Apropos the edit on the Reserve Bank of India’s (RBI’s) announcement of a cut in the cash reserve ratio (CRR), one wonders at the rationale, if any, for the injection of Rs 170 billion into the system that will eventually become larger owing to the workings of the money multiplier (“RBI does minimum,” September 18). The RBI review admits that liquidity conditions have remained comfortable. But it expects the situation to be tight in the context of the expected pick-up in credit growth in the so-called busy season, advance tax payments and the festival-related currency demand. But there is no evidence to support these premises if one looks at the trends in the economy relating to the underlying variables.

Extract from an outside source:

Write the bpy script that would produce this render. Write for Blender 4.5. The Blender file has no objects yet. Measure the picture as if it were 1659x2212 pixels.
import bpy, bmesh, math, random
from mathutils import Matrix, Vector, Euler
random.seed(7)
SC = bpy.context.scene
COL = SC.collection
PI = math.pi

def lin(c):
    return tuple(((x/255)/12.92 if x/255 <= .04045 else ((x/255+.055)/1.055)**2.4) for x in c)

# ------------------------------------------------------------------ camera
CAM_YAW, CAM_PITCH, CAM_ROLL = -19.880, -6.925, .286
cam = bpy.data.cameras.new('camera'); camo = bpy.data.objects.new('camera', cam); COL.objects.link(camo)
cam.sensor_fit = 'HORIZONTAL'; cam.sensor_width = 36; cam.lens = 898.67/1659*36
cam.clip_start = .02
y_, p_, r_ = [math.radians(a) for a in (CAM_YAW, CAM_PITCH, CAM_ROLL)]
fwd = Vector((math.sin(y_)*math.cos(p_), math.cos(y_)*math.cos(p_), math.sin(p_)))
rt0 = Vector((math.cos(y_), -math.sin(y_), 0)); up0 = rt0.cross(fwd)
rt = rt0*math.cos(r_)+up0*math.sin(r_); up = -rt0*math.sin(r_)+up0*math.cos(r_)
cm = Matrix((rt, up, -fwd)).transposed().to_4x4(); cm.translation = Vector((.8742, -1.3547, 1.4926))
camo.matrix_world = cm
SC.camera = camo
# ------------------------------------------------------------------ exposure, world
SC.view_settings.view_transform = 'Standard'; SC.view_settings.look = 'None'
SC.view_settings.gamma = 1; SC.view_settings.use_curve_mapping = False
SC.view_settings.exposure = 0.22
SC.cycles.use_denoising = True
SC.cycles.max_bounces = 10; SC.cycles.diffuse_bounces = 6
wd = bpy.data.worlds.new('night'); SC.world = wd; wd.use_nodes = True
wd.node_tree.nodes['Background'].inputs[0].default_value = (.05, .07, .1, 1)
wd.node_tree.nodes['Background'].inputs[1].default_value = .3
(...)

It is a moot point whether the CRR cut will lead to a reduction in lending rates without affecting deposit rates. State Bank of India’s net interest margin (NIM) was 3.85 per cent as on March 12, 2012. The domestic and foreign NIMs were 4.17 per cent and 1.70 per cent, respectively. The bank’s Indian customers are subsidising their foreign counterparts. SBI has been at the vanguard of the demand for the reduction, nay, abolition, of the CRR!

Those who argue for growth over price stability should note that inflation has affected savings, especially in financial assets. It is wiser now to borrow to finance the purchase of a house rather than try to save the amount over a period. In an inflationary situation, the borrower gains at the expense of the lender.